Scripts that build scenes
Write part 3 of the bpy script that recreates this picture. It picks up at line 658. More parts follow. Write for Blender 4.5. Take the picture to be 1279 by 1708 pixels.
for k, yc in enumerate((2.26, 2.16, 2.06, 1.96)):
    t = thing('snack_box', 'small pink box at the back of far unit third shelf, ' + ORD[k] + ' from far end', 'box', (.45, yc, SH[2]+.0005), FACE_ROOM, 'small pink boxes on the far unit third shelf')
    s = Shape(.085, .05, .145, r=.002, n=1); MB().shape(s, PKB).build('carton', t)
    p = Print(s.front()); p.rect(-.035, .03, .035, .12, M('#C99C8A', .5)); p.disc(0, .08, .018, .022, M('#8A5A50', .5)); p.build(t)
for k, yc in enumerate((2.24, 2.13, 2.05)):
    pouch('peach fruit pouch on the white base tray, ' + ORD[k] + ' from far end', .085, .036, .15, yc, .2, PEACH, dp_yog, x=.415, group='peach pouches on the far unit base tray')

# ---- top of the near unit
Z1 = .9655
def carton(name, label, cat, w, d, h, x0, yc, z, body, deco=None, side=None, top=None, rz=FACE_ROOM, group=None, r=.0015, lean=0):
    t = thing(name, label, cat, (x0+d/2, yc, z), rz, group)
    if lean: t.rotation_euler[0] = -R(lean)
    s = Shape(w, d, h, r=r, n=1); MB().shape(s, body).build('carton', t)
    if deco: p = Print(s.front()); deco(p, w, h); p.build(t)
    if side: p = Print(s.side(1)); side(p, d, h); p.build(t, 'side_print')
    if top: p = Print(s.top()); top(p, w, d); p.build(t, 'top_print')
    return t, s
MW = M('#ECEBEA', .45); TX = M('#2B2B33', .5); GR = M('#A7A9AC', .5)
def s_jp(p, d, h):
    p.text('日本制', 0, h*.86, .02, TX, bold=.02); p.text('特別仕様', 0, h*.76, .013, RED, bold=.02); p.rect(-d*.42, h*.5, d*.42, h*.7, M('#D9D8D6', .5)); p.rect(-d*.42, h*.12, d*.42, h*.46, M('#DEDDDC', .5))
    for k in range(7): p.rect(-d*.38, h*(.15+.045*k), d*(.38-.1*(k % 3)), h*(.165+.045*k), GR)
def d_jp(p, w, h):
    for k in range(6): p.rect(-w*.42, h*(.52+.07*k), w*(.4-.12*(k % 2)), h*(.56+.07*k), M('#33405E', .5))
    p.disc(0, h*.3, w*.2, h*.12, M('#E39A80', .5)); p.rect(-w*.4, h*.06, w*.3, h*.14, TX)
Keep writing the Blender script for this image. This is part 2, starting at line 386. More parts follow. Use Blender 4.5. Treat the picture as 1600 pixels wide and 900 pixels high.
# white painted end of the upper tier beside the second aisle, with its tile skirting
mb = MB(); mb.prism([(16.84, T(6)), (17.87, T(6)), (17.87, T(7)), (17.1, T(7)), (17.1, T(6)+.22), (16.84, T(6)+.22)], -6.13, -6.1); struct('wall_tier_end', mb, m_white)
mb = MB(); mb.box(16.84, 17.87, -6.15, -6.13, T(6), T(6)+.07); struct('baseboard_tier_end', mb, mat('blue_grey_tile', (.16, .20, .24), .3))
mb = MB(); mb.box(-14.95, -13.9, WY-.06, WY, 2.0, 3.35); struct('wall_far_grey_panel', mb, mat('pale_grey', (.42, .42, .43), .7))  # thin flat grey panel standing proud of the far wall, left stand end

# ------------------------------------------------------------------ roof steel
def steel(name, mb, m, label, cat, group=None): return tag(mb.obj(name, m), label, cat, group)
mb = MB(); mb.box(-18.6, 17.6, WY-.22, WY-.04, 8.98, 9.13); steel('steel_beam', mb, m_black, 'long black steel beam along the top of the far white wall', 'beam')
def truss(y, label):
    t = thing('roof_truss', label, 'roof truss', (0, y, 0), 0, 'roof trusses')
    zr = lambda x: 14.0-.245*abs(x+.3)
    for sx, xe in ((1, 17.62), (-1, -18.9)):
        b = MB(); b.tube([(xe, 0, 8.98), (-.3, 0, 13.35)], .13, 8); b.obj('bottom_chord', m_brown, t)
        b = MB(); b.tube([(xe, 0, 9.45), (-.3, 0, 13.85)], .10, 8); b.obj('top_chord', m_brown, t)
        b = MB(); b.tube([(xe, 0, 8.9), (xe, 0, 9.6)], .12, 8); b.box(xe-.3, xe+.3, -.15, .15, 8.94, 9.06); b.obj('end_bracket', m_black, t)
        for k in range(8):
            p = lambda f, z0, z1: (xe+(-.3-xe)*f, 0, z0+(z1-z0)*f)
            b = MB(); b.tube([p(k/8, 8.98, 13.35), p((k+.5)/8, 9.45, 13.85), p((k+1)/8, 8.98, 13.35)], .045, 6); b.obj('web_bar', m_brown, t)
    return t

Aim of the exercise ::
Copy out each record exactly as given, omitting none.

Output of the task ::
Write part 3 of the bpy script that recreates this picture. It picks up at line 658. More parts follow. Write for Blender 4.5. Take the picture to be 1279 by 1708 pixels.
for k, yc in enumerate((2.26, 2.16, 2.06, 1.96)):
    t = thing('snack_box', 'small pink box at the back of far unit third shelf, ' + ORD[k] + ' from far end', 'box', (.45, yc, SH[2]+.0005), FACE_ROOM, 'small pink boxes on the far unit third shelf')
    s = Shape(.085, .05, .145, r=.002, n=1); MB().shape(s, PKB).build('carton', t)
    p = Print(s.front()); p.rect(-.035, .03, .035, .12, M('#C99C8A', .5)); p.disc(0, .08, .018, .022, M('#8A5A50', .5)); p.build(t)
for k, yc in enumerate((2.24, 2.13, 2.05)):
    pouch('peach fruit pouch on the white base tray, ' + ORD[k] + ' from far end', .085, .036, .15, yc, .2, PEACH, dp_yog, x=.415, group='peach pouches on the far unit base tray')

# ---- top of the near unit
Z1 = .9655
def carton(name, label, cat, w, d, h, x0, yc, z, body, deco=None, side=None, top=None, rz=FACE_ROOM, group=None, r=.0015, lean=0):
    t = thing(name, label, cat, (x0+d/2, yc, z), rz, group)
    if lean: t.rotation_euler[0] = -R(lean)
    s = Shape(w, d, h, r=r, n=1); MB().shape(s, body).build('carton', t)
    if deco: p = Print(s.front()); deco(p, w, h); p.build(t)
    if side: p = Print(s.side(1)); side(p, d, h); p.build(t, 'side_print')
    if top: p = Print(s.top()); top(p, w, d); p.build(t, 'top_print')
    return t, s
MW = M('#ECEBEA', .45); TX = M('#2B2B33', .5); GR = M('#A7A9AC', .5)
def s_jp(p, d, h):
    p.text('日本制', 0, h*.86, .02, TX, bold=.02); p.text('特別仕様', 0, h*.76, .013, RED, bold=.02); p.rect(-d*.42, h*.5, d*.42, h*.7, M('#D9D8D6', .5)); p.rect(-d*.42, h*.12, d*.42, h*.46, M('#DEDDDC', .5))
    for k in range(7): p.rect(-d*.38, h*(.15+.045*k), d*(.38-.1*(k % 3)), h*(.165+.045*k), GR)
def d_jp(p, w, h):
    for k in range(6): p.rect(-w*.42, h*(.52+.07*k), w*(.4-.12*(k % 2)), h*(.56+.07*k), M('#33405E', .5))
    p.disc(0, h*.3, w*.2, h*.12, M('#E39A80', .5)); p.rect(-w*.4, h*.06, w*.3, h*.14, TX)
Keep writing the Blender script for this image. This is part 2, starting at line 386. More parts follow. Use Blender 4.5. Treat the picture as 1600 pixels wide and 900 pixels high.
# white painted end of the upper tier beside the second aisle, with its tile skirting
mb = MB(); mb.prism([(16.84, T(6)), (17.87, T(6)), (17.87, T(7)), (17.1, T(7)), (17.1, T(6)+.22), (16.84, T(6)+.22)], -6.13, -6.1); struct('wall_tier_end', mb, m_white)
mb = MB(); mb.box(16.84, 17.87, -6.15, -6.13, T(6), T(6)+.07); struct('baseboard_tier_end', mb, mat('blue_grey_tile', (.16, .20, .24), .3))
mb = MB(); mb.box(-14.95, -13.9, WY-.06, WY, 2.0, 3.35); struct('wall_far_grey_panel', mb, mat('pale_grey', (.42, .42, .43), .7))  # thin flat grey panel standing proud of the far wall, left stand end

# ------------------------------------------------------------------ roof steel
def steel(name, mb, m, label, cat, group=None): return tag(mb.obj(name, m), label, cat, group)
mb = MB(); mb.box(-18.6, 17.6, WY-.22, WY-.04, 8.98, 9.13); steel('steel_beam', mb, m_black, 'long black steel beam along the top of the far white wall', 'beam')
def truss(y, label):
    t = thing('roof_truss', label, 'roof truss', (0, y, 0), 0, 'roof trusses')
    zr = lambda x: 14.0-.245*abs(x+.3)
    for sx, xe in ((1, 17.62), (-1, -18.9)):
        b = MB(); b.tube([(xe, 0, 8.98), (-.3, 0, 13.35)], .13, 8); b.obj('bottom_chord', m_brown, t)
        b = MB(); b.tube([(xe, 0, 9.45), (-.3, 0, 13.85)], .10, 8); b.obj('top_chord', m_brown, t)
        b = MB(); b.tube([(xe, 0, 8.9), (xe, 0, 9.6)], .12, 8); b.box(xe-.3, xe+.3, -.15, .15, 8.94, 9.06); b.obj('end_bracket', m_black, t)
        for k in range(8):
            p = lambda f, z0, z1: (xe+(-.3-xe)*f, 0, z0+(z1-z0)*f)
            b = MB(); b.tube([p(k/8, 8.98, 13.35), p((k+.5)/8, 9.45, 13.85), p((k+1)/8, 8.98, 13.35)], .045, 6); b.obj('web_bar', m_brown, t)
    return t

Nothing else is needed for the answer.